Given entries
* * * * * * *
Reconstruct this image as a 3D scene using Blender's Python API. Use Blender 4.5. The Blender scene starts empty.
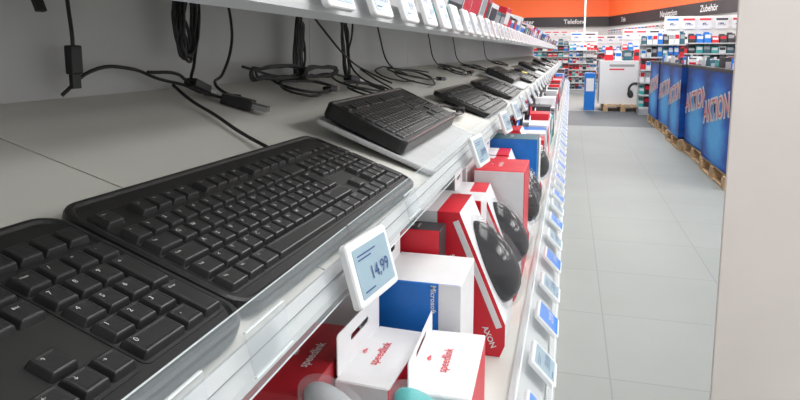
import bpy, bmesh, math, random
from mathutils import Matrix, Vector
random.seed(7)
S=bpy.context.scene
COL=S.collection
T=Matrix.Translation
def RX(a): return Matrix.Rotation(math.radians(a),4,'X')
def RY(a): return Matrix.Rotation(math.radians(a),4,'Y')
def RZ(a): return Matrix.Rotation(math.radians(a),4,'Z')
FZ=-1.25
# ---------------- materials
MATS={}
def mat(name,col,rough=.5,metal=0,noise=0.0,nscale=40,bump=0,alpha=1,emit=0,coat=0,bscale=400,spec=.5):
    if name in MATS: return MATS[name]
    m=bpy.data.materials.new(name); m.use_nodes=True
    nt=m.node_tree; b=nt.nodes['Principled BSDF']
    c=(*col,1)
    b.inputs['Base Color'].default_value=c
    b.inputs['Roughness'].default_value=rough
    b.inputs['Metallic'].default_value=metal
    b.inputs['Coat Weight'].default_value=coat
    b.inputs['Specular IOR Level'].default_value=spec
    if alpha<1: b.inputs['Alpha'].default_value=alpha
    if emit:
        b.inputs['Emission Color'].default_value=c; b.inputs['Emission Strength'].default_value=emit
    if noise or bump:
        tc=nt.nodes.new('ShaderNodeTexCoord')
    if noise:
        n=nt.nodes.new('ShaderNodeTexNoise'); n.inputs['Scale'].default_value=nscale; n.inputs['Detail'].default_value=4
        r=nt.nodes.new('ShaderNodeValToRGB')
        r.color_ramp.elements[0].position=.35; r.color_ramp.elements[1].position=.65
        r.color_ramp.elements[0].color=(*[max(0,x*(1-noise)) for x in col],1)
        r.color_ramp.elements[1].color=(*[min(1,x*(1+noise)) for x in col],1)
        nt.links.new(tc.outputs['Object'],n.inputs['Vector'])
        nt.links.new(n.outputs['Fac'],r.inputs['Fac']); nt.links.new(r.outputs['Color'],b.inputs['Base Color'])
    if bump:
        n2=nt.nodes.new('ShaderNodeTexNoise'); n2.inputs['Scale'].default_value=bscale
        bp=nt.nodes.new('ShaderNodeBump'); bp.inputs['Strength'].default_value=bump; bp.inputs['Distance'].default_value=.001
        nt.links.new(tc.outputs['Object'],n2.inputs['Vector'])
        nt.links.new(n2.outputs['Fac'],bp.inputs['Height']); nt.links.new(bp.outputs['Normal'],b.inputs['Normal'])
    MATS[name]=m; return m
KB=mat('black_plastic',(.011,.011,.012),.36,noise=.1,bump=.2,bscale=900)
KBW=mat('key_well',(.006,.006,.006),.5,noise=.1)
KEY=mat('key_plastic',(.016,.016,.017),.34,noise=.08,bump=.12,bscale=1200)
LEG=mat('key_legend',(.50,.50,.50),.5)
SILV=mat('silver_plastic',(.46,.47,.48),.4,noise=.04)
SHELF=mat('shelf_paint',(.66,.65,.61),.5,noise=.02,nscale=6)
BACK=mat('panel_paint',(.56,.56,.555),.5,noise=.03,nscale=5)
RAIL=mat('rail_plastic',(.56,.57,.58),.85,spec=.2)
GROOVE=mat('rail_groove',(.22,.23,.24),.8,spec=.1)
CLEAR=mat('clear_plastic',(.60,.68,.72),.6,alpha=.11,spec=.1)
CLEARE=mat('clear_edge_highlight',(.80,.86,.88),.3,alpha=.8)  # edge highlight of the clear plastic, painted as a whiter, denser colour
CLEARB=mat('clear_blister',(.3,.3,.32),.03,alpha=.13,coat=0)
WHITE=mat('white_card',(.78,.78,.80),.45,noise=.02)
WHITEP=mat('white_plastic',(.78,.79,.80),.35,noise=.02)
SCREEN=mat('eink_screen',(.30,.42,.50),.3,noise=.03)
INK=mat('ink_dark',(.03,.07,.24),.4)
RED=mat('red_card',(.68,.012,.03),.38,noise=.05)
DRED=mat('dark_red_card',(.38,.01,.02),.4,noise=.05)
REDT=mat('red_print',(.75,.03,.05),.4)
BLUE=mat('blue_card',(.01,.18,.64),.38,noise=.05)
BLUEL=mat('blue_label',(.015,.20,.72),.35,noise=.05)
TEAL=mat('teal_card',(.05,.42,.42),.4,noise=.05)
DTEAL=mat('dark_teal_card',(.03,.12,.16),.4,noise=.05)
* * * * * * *
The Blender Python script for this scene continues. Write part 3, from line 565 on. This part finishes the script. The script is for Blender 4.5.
* * * * * * *
To do
From the listing above, collect every line that mentions the word "Blender".

Exercise result
Reconstruct this image as a 3D scene using Blender's Python API. Use Blender 4.5. The Blender scene starts empty.
The Blender Python script for this scene continues. Write part 3, from line 565 on. This part finishes the script. The script is for Blender 4.5.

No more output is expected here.